# The request
A single run of lines is to be printed exactly: starting at the line with "Generate a Blender" and ending at the line with "rad = math.radians", both included. Leave the pictures out.

# Records for processing
◆ ◆ ◆ ◆ ◆ ◆ ◆

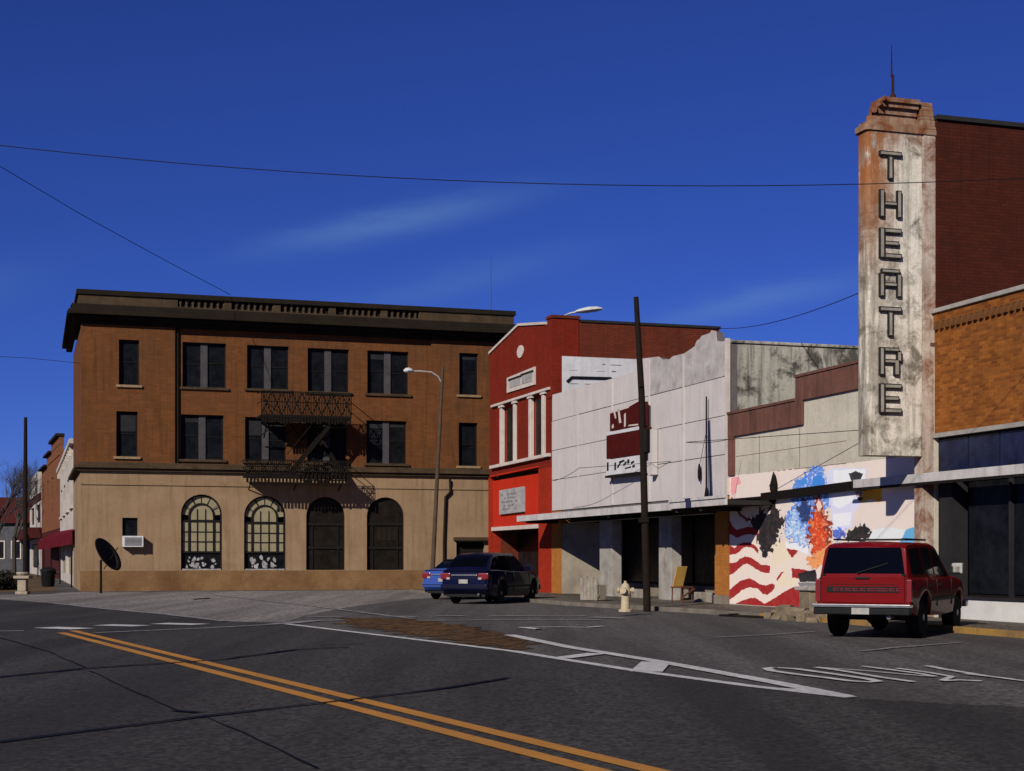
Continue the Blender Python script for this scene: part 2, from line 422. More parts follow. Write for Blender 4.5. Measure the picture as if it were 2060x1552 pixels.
M['concrete_stain'] = pm('concrete_stain', (.52,.49,.41), (.36,.335,.28), 1.1, .95, .8, .6, 16, streak=((.022,.02,.016), .9), blot=((.03,.028,.024), 1.3, .50, .62, .85))
M['cream_wall'] = pm('cream_wall', (.64,.58,.47), (.48,.43,.335), .9, .9, .5, .3, 25, blot=((.22,.20,.15), .7, .55, .85, .5), streak=((.2,.18,.14), .25))
M['band_brown'] = pm('band_brown', (.20,.088,.066), (.105,.05,.038), 1.6, .9, .6, .3, 30, streak=((.035,.022,.018), .65))
M['tower'] = pm('tower', (.56,.505,.41), (.40,.355,.28), 1.2, .92, .65, .45, 18, blot=((.12,.10,.075), .95, .47, .72, .72), streak=((.09,.075,.055), .62))
M['tower_rough'] = pm('tower_rough', (.66,.55,.45), (.40,.29,.21), 2.5, .95, .8, .6, 14, blot=((.20,.065,.025), 1.3, .46, .60, .85), streak=((.10,.05,.03), .6))
M['rust'] = pm('rust', (.40,.27,.18), (.24,.12,.06), 2.2, .95, .8, .5, 18, blot=((.20,.06,.02), 1.7, .43, .58, .9), streak=((.05,.022,.014), .5))
M['rust_stain'] = pm('rust_stain', (.32,.115,.032), (.22,.09,.035), 2, .95, .8, .5, 18, blot=((.3,.24,.18), 1.6, .5, .7, .8))
M['letter_black'] = pm('letter_black', (.014,.013,.012), (.045,.04,.034), 6, .85, .8, .4, 25)
M['letter_grey'] = pm('letter_grey', (.44,.40,.32), (.16,.14,.11), 5, .9, .9, .5, 20)
M['right_brick'] = brick('right_brick', (.38,.125,.022), (.17,.048,.010), (.27,.12,.04), streak=((.10,.04,.012), .4), blot=((.12,.045,.014), .9, .52, .8, .6))
M['dentil_brick'] = pm('dentil_brick', (.20,.085,.03), (.10,.04,.015), 4, .9)
M['coping'] = pm('coping', (.42,.39,.35), (.24,.22,.19), 2, .9)
M['blue_glass'] = glass('blue_glass', (.004,.006,.020), .22, .2)
M['bulkhead'] = pm('bulkhead', (.74,.71,.66), (.6,.57,.52), 1.6, .7, .3, .15, 30)
M['slate'] = pm('slate', (.03,.027,.03), (.016,.015,.016), 2, .8)
M['roof_tar'] = flat('roof_tar', (.03,.028,.027), .9)
M['creosote'] = pm('creosote', (.020,.013,.009), (.010,.007,.006), 4, .95, .6, .5, 30)
M['pole_wood'] = pm('pole_wood', (.10,.07,.045), (.055,.038,.025), 4, .95, .6, .4, 30)
M['galv'] = pm('galv', (.45,.45,.44), (.30,.30,.29), 5, .45, .4, .1, 30, metal=.3)
M['lamp_white'] = flat('lamp_white', (.66,.66,.64), .45)
M['wire'] = flat('wire', (.008,.008,.008), .6)
M['sign_red'] = pm('sign_red', (.085,.009,.007), (.05,.006,.005), 3, .5, .4, .1, 30)
M['black_print'] = flat('black_print', (.012,.012,.013), .6)
M['grey_print'] = flat('grey_print', (.24,.23,.23), .7)
M['hydrant'] = pm('hydrant', (.56,.46,.30), (.38,.30,.18), 6, .6)
M['wood_yellow'] = pm('wood_yellow', (.50,.30,.075), (.33,.19,.05), 3, .7, .5, .2, 20)
M['chair_brown'] = pm('chair_brown', (.16,.06,.03), (.09,.035,.02), 4, .7)
M['box_white'] = pm('box_white', (.42,.37,.30), (.15,.12,.095), 3, .85, .7, .3, 20)
M['rubble'] = pm('rubble', (.27,.21,.14), (.12,.09,.06), 4, .95, .8, .6, 16)
M['tyre'] = flat('tyre', (.011,.011,.011), .85)
M['rim'] = flat('rim', (.22,.22,.22), .4, .5, .6)
M['chrome'] = flat('chrome', (.5,.48,.46), .25, .5, .85)
M['black_plastic'] = flat('black_plastic', (.012,.012,.012), .55)
M['car_navy'] = car_paint('car_navy', (.003,.0035,.022), .25, .3, .01)
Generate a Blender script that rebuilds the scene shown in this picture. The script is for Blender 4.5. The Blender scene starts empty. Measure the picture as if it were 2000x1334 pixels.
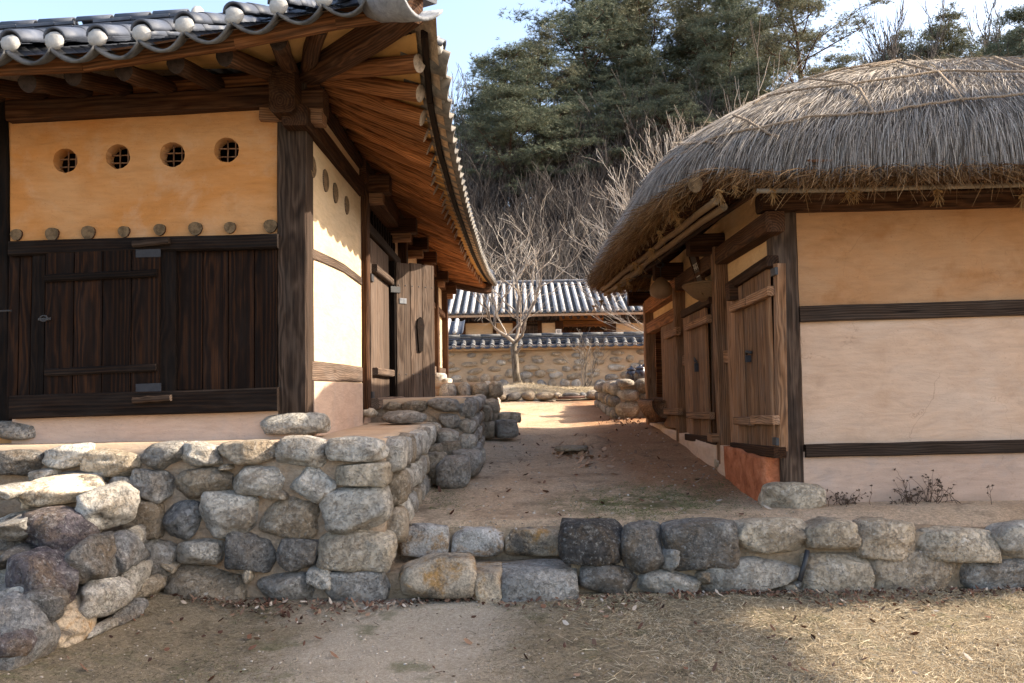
import bpy, bmesh, math, random
import numpy as np
from mathutils import Vector, Matrix

random.seed(7)
RNG = np.random.RandomState(7)
SC = bpy.context.scene
COL = SC.collection
rad = math.radians

# ------------------------------------------------------------------ camera
F = 2000 * 28.0 / 36.0
CAM = Vector((0, 0, 1.55))
PITCH, YAW, ROLL = rad(3.31), rad(0.36), rad(-1.0)
RM = (Matrix.Rotation(YAW, 3, 'Z') @ Matrix.Rotation(rad(90) + PITCH, 3, 'X') @ Matrix.Rotation(ROLL, 3, 'Z'))
cam_data = bpy.data.cameras.new('camera')
cam_data.lens = 28.0
cam_data.sensor_width = 36.0
cam_data.clip_end = 2000
cam_data.clip_start = 0.05
cam = bpy.data.objects.new('camera', cam_data)
cam.matrix_world = Matrix.Translation(CAM) @ RM.to_4x4()
COL.objects.link(cam)
SC.camera = cam

# ------------------------------------------------------------------ sky and sun
SUN_EL, SUN_AZ = rad(34), rad(4.5)          # azimuth measured from +X towards +Y
SUN_D = Vector((math.cos(SUN_EL) * math.cos(SUN_AZ), math.cos(SUN_EL) * math.sin(SUN_AZ), math.sin(SUN_EL)))
world = bpy.data.worlds.new('World')
SC.world = world
world.use_nodes = True
wn = world.node_tree
wn.nodes.clear()
sky = wn.nodes.new('ShaderNodeTexSky')
sky.sky_type = 'NISHITA'
sky.sun_disc = False
sky.sun_elevation = SUN_EL
sky.sun_rotation = math.atan2(SUN_D.x, SUN_D.y)
sky.air_density = 0.9
sky.dust_density = 2.2
sky.ozone_density = 0.6
bg = wn.nodes.new('ShaderNodeBackground')
bg.inputs['Strength'].default_value = 0.15
wo = wn.nodes.new('ShaderNodeOutputWorld')
wn.links.new(sky.outputs[0], bg.inputs[0])
wn.links.new(bg.outputs[0], wo.inputs[0])
sun_data = bpy.data.lights.new('sun', 'SUN')
sun_data.energy = 3.6
sun_data.angle = rad(0.55)
sun_data.color = (1.0, 0.93, 0.82)
sun = bpy.data.objects.new('sun', sun_data)
sun.rotation_euler = SUN_D.to_track_quat('Z', 'Y').to_euler()
sun.location = (20, 0, 20)
COL.objects.link(sun)
SC.view_settings.view_transform = 'Standard'
SC.view_settings.look = 'None'
SC.view_settings.gamma = 1
SC.view_settings.exposure = 1.82
SC.view_settings.use_white_balance = True
SC.view_settings.white_balance_temperature = 7000
SC.view_settings.use_curve_mapping = False
SC.render.film_transparent = False
SC.cycles.max_bounces = 8
SC.cycles.diffuse_bounces = 5
SC.cycles.use_denoising = True

# ------------------------------------------------------------------ from the photo's lines to points on real planes
def ray(px, py):
    return RM @ Vector(((px - 1000) / F, -(py - 667) / F, -1.0))
def at_y(px, py, Y):
    d = ray(px, py); return CAM + d * ((Y - CAM.y) / d.y)
def at_x(px, py, X):
    d = ray(px, py); return CAM + d * ((X - CAM.x) / d.x)
def at_z(px, py, Z):
    d = ray(px, py); return CAM + d * ((Z - CAM.z) / d.z)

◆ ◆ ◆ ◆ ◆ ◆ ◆

# Exercise response
Generate a Blender script that rebuilds the scene shown in this picture. The script is for Blender 4.5. The Blender scene starts empty. Measure the picture as if it were 2000x1334 pixels.
import bpy, bmesh, math, random
import numpy as np
from mathutils import Vector, Matrix

random.seed(7)
RNG = np.random.RandomState(7)
SC = bpy.context.scene
COL = SC.collection
rad = math.radians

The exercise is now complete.